Facts as reported by the press:

"An engine of a Jet Airways flight with 158 passengers on board caught fire after landing at Mumbai airport early on Monday. While the flames were doused minutes after being detected and all the flyers were deplaned safely, the Directorate General of Civil Aviation ( DGCA) categorized it as a "serious incident"."

"The flight from Riyadh, 9W 523, landed at 5.45am. According to airport officials, the Boeing 737-800 vacated the main runway and was taxiing on taxiway N, which runs parallel to the runway. The plane was moving towards its parking bay when an airport official, who was travelling in a "follow-me" jeep, spotted smoke emanating from the left engine of the aircraft."

"On spotting the fire, the official informed ATC (air traffic control) about it and ATC immediately brought it to the pilot's notice," an airport official said. "The pilot quickly switched off the engines. Meanwhile, a fire engine was summoned and it doused the flames in two minutes," he added. The fire was put out at 5.50am."

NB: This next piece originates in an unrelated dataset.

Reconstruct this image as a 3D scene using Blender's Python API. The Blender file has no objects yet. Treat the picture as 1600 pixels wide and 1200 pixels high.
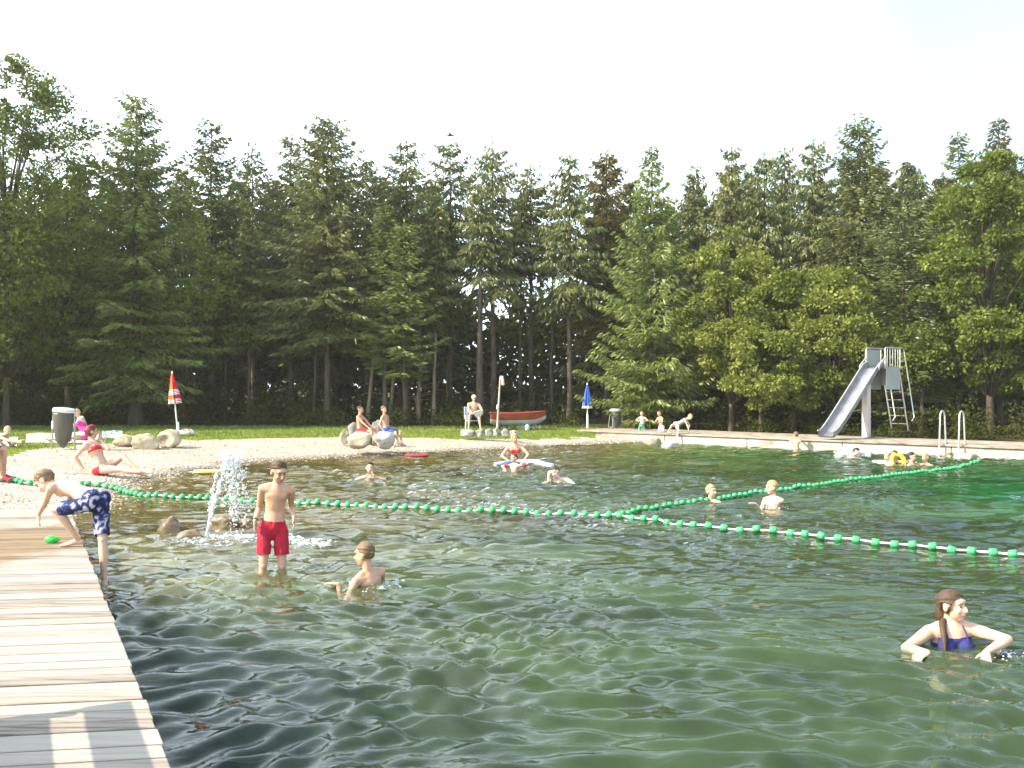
import bpy, bmesh, math, random
import numpy as np
from mathutils import Vector, Matrix

random.seed(7)
scn = bpy.context.scene
COL = scn.collection

# ------------------------------------------------------------------ camera
F, CX, VH, CH = 1500.0, 800.0, 605.0, 1.8
cam = bpy.data.cameras.new('camera')
cam_ob = bpy.data.objects.new('camera', cam)
COL.objects.link(cam_ob)
cam_ob.location = (0, 0, CH)
cam_ob.rotation_euler = (math.radians(90), 0, 0)
cam.sensor_width = 36.0
cam.lens = 36.0 * F / 1600.0
cam.shift_y = 5.0 / 1600.0
cam.clip_start = 0.05
cam.clip_end = 2000
scn.camera = cam_ob

# ------------------------------------------------------------------ sky, sun, exposure
SUN_EL = math.radians(37)
SUN_AZ = math.radians(17)          # degrees behind the pure left
sdir = Vector((-math.cos(SUN_EL) * math.cos(SUN_AZ), -math.cos(SUN_EL) * math.sin(SUN_AZ), math.sin(SUN_EL)))
w = bpy.data.worlds.new('World')
scn.world = w
w.use_nodes = True
nt = w.node_tree
nt.nodes.clear()
sky = nt.nodes.new('ShaderNodeTexSky')
sky.sky_type = 'NISHITA'
sky.sun_disc = False
sky.sun_elevation = SUN_EL
sky.sun_rotation = math.atan2(sdir.x, sdir.y)
sky.air_density = 1.0
sky.dust_density = 1.0
sky.ozone_density = 1.0
bg = nt.nodes.new('ShaderNodeBackground')
bg.inputs['Strength'].default_value = 0.13
wo = nt.nodes.new('ShaderNodeOutputWorld')
# thin summer haze whitens the blue: strongest low down and towards the sun on the left
hz = nt.nodes.new('ShaderNodeMix')
hz.data_type = 'RGBA'
wtc = nt.nodes.new('ShaderNodeTexCoord')
wdp = nt.nodes.new('ShaderNodeVectorMath')
wdp.operation = 'DOT_PRODUCT'
wdp.inputs[1].default_value = (-1.35, 0.0, -0.62)
nt.links.new(wtc.outputs['Generated'], wdp.inputs[0])
wad = nt.nodes.new('ShaderNodeMath')
wad.operation = 'ADD'
wad.use_clamp = True
wad.inputs[1].default_value = 0.86
nt.links.new(wdp.outputs['Value'], wad.inputs[0])
wmx = nt.nodes.new('ShaderNodeMath')
wmx.operation = 'MAXIMUM'
wmx.inputs[1].default_value = 0.16
nt.links.new(wad.outputs[0], wmx.inputs[0])
nt.links.new(wmx.outputs[0], hz.inputs[0])
nt.links.new(sky.outputs[0], hz.inputs[6])
hz.inputs[7].default_value = (10.2, 11.8, 13.0, 1)
nt.links.new(hz.outputs[2], bg.inputs[0])
nt.links.new(bg.outputs[0], wo.inputs[0])

sl = bpy.data.lights.new('sun', 'SUN')
sl.energy = 5.0
sl.angle = math.radians(0.5)
sl.color = (1.0, 0.89, 0.70)
so = bpy.data.objects.new('sun', sl)
COL.objects.link(so)
so.rotation_euler = sdir.to_track_quat('Z', 'Y').to_euler()
so.location = (-30, -10, 30)

scn.view_settings.view_transform = 'Standard'
scn.view_settings.look = 'None'
scn.view_settings.exposure = 1.2
scn.view_settings.gamma = 1.0
scn.cycles.use_denoising = True
scn.cycles.max_bounces = 8
scn.cycles.diffuse_bounces = 3
scn.cycles.glossy_bounces = 3
scn.cycles.transmission_bounces = 3
scn.cycles.transparent_max_bounces = 12
scn.cycles.volume_bounces = 0
scn.cycles.caustics_reflective = False
scn.cycles.caustics_refractive = False


def W(u, v, Y):
    return np.array(((u - CX) / F * Y, Y, CH - (v - VH) / F * Y))


def G(u, v, z=0.0):
    return W(u, v, (CH - z) * F / (v - VH))


# ------------------------------------------------------------------ object helpers
def np_mesh(name, V, faces, mats, smooth=False, matidx=None):
    """faces: an (M,k) array or a list of such arrays"""
    me = bpy.data.meshes.new(name)
    V = np.asarray(V, dtype=np.float32)
    fl = faces if isinstance(faces, list) else [faces]
    fl = [np.asarray(f, dtype=np.int32) for f in fl if len(f)]
    nl = sum(f.size for f in fl)
    npoly = sum(len(f) for f in fl)
    me.vertices.add(len(V))
    me.vertices.foreach_set('co', V.ravel())
    me.loops.add(nl)
    me.loops.foreach_set('vertex_index', np.concatenate([f.ravel() for f in fl]))
    me.polygons.add(npoly)
    tot = np.concatenate([np.full(len(f), f.shape[1], np.int32) for f in fl])
    st = np.concatenate([[0], np.cumsum(tot)[:-1]]).astype(np.int32)
    me.polygons.foreach_set('loop_start', st)
    me.polygons.foreach_set('loop_total', tot)
    if matidx is not None:
        me.polygons.foreach_set('material_index', np.asarray(matidx, dtype=np.int32))
    me.polygons.foreach_set('use_smooth', np.full(npoly, smooth, dtype=bool))
    for m in (mats if isinstance(mats, (list, tuple)) else [mats]):
        me.materials.append(m)
    me.update(calc_edges=True)
    return me


def tag(o, label=None, cat=None, group=None, kind=None):
    if label:
        o['label'] = label
    if cat:
        o['category'] = cat
    if group:
        o['group'] = group
    if kind:
        o['kind'] = kind
    return o


def put(name, me, parent=None, base=None):
    """link mesh built in world space; top-level objects get their origin at base"""
    o = bpy.data.objects.new(name, me)
    if parent is None and base is not None:
        b = Vector(base)
        me.transform(Matrix.Translation(-b))
        o.location = b
    COL.objects.link(o)
    if parent is not None:
        top = parent
        o.parent = parent
        while top.parent is not None:
            top = top.parent
        if parent.parent is None:
            o.matrix_parent_inverse = Matrix.Translation(-Vector(top.location))
        else:
            o.matrix_parent_inverse = Matrix.Identity(4)
    return o


def thing(name, base, label, cat, group=None):
    o = bpy.data.objects.new(name, None)
    o.empty_display_size = 0.2
    o.location = Vector(base)
    COL.objects.link(o)
    return tag(o, label, cat, group)


class Acc:
    """collects closed tubes, ellipsoids and boxes in world space"""
    def __init__(self):
        self.v, self.f3, self.f4, self.n = [], [], [], 0

    def raw(self, V, quads=(), tris=()):
        V = np.asarray(V, float)
        if len(quads):
            self.f4.append(np.asarray(quads, int) + self.n)
        if len(tris):
            self.f3.append(np.asarray(tris, int) + self.n)
        self.v.append(V)
        self.n += len(V)

    def tube(self, pts, rad, side=None, n=10, dome=1.0):
        pts = [np.asarray(p, float) for p in pts]
        R = []
        for r in rad:
            R.append((r, r) if np.isscalar(r) else tuple(r))
        m = len(pts)
        tang = []
        for i in range(m):
            a = pts[max(i - 1, 0)]
            b = pts[min(i + 1, m - 1)]
            t = b - a
            L = np.linalg.norm(t)
            tang.append(t / L if L > 1e-9 else np.array((0, 0, 1.0)))
        if side is None:
            s = np.array((1.0, 0, 0)) if abs(tang[0][0]) < 0.8 else np.array((0, 1.0, 0))
            sides = [s] * m
        else:
            sides = side if isinstance(side, list) else [np.asarray(side, float)] * m
        rings = []
        ang = np.arange(n) / n * 2 * math.pi
        ca, sa = np.cos(ang)[:, None], np.sin(ang)[:, None]

        def ring(p, t, s, a, b):
            s = s - t * np.dot(s, t)
            L = np.linalg.norm(s)
            if L < 1e-6:
                s = np.cross(t, np.array((0.3, 0.5, 0.8)))
                L = np.linalg.norm(s)
            s = s / L
            q = np.cross(t, s)
            return p + ca * s * a + sa * q * b
        a0, b0 = R[0]
        r0 = min(a0, b0) * dome
        if dome > 0:
            for k in (0.87, 0.5):
                c = math.sqrt(1 - k * k)
                rings.append(ring(pts[0] - tang[0] * r0 * k, tang[0], sides[0], a0 * c, b0 * c))
        for i in range(m):
            rings.append(ring(pts[i], tang[i], sides[i], *R[i]))
        a1, b1 = R[-1]
        r1 = min(a1, b1) * dome
        if dome > 0:
            for k in (0.5, 0.87):
                c = math.sqrt(1 - k * k)
                rings.append(ring(pts[-1] + tang[-1] * r1 * k, tang[-1], sides[-1], a1 * c, b1 * c))
        nr = len(rings)
        V = np.concatenate(rings + [[pts[0] - tang[0] * r0], [pts[-1] + tang[-1] * r1]])
        i = np.arange(n)
        j = (i + 1) % n
        quads = []
        for k in range(nr - 1):
            quads.append(np.stack([k * n + i, k * n + j, (k + 1) * n + j, (k + 1) * n + i], 1))
        tr = [np.stack([np.full(n, nr * n), j, i], 1), np.stack([np.full(n, nr * n + 1), (nr - 1) * n + i, (nr - 1) * n + j], 1)]
        self.raw(V, np.concatenate(quads), np.concatenate(tr))

    def ell(self, c, radii, axes=None, n=12, m=8):
        c = np.asarray(c, float)
        A = np.eye(3) if axes is None else np.asarray(axes, float)      # rows: local axes
        th = np.linspace(0, math.pi, m + 1)[1:-1]
        ph = np.arange(n) / n * 2 * math.pi
        P = [np.stack([math.sin(t) * np.cos(ph) * radii[0], math.sin(t) * np.sin(ph) * radii[1], np.full(n, math.cos(t) * radii[2])], 1) for t in th]
        V = np.concatenate(P + [[[0, 0, radii[2]]], [[0, 0, -radii[2]]]]) @ A + c
        i = np.arange(n)
        j = (i + 1) % n
        k_ = len(th)
        quads = np.concatenate([np.stack([k * n + i, (k + 1) * n + i, (k + 1) * n + j, k * n + j], 1) for k in range(k_ - 1)])
        tr = np.concatenate([np.stack([np.full(n, k_ * n), i, j], 1), np.stack([np.full(n, k_ * n + 1), (k_ - 1) * n + j, (k_ - 1) * n + i], 1)])
        self.raw(V, quads, tr)

    def box(self, c, size, axes=None):
        A = np.eye(3) if axes is None else np.asarray(axes, float)
        h = np.asarray(size, float) / 2
        S = np.array([(x, y, z) for x in (-1, 1) for y in (-1, 1) for z in (-1, 1)], float) * h
        V = S @ A + np.asarray(c, float)
        self.raw(V, [(0, 1, 3, 2), (4, 6, 7, 5), (0, 4, 5, 1), (2, 3, 7, 6), (0, 2, 6, 4), (1, 5, 7, 3)])

    def mesh(self, name, mats, smooth=True, bevel=0):
        me = np_mesh(name, np.concatenate(self.v), [np.concatenate(q) for q in (self.f4, self.f3) if q], mats, smooth)
        if bevel:
            bm = bmesh.new()
            bm.from_mesh(me)
            bmesh.ops.bevel(bm, geom=list(bm.edges), offset=bevel, segments=1, affect='EDGES', profile=0.5)
            bm.to_mesh(me)
            bm.free()
        return me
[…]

Facts as reported by Jet Airways:

"While taxiing, the flight crew was alerted by the ATC of the slight presence of smoke in one of the engines. The cockpit crew then proceeded to bring the aircraft to the assigned bay safely. In keeping with standard operating procedure, one engine was shut down and the guests were safely deplaned."

Notice the difference in tone. Even in facts themselves. Private companies have and will always try to downplay serious accidents or incidents. It is vital to not rely solely on the information provided by companies. They have an incentive to hide adverse facts.